Though there has been much reporting on the salmon crisis, like The Times' recent "U.S. halts commercial salmon season” and the New York Times' "The trouble with salmon,” no one has yet pointed out that the high numbers in 2002 were actually anomalous or that the increasing variability in salmon, bird and plankton populations all point to climate change as the main driving factor.

The crash of salmon populations in California, Oregon and British Columbia this past fall has a lot of people worried. Just a few years ago, we enjoyed record runs of salmon in the Columbia, Klamath, Fraser and Sacramento river systems. Indeed, these runs were so high that they made us forget that salmon have not been faring well in the Pacific Northwest and northern California for some time.

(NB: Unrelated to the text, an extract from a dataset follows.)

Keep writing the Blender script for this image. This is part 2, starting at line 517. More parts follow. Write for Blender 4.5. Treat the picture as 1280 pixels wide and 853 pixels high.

Back in 2002, upward of 800,000 fall-run chinook salmon graced the Sacramento River and 390,000 spring Chinook traversed the Columbia. In 2003, 610,000 fall Chinook were counted at Bonneville Dam. Now, that was truly fantastic -- and wholly anomalous. In the previous two decades, the trend in numbers has been stable or decreasing, with "normal" variation on the Sacramento typically between 200,000 and 400,000 fish.

We have seen low returns like this before. In 1990, for example, there was an "unprecedented" low number of chinook salmon making up the fall run in the Sacramento. Over the last 30 years, 1995 marked the low point for spring chinook and coho (about 10,000 for both species) returning to the Columbia. And 1992 was the second lowest run of fall chinook to the Columbia (about 115,000).

In 2007, we observed poor returns everywhere: coho salmon in Oregon, chinook in the Klamath, coho in the Russian River, even Fraser River sockeye in British Columbia. Variability in numbers seems to be increasing. Salmon are complex creatures, and even the few species addressed here show major differences in their life histories, particularly when they enter the sea. But regardless of the exact date of ocean entry, food needs to be available or the little fish are in trouble. We usually have assumed that the ocean is a stable environment. It is not. Moreover, at present, it is changing very rapidly.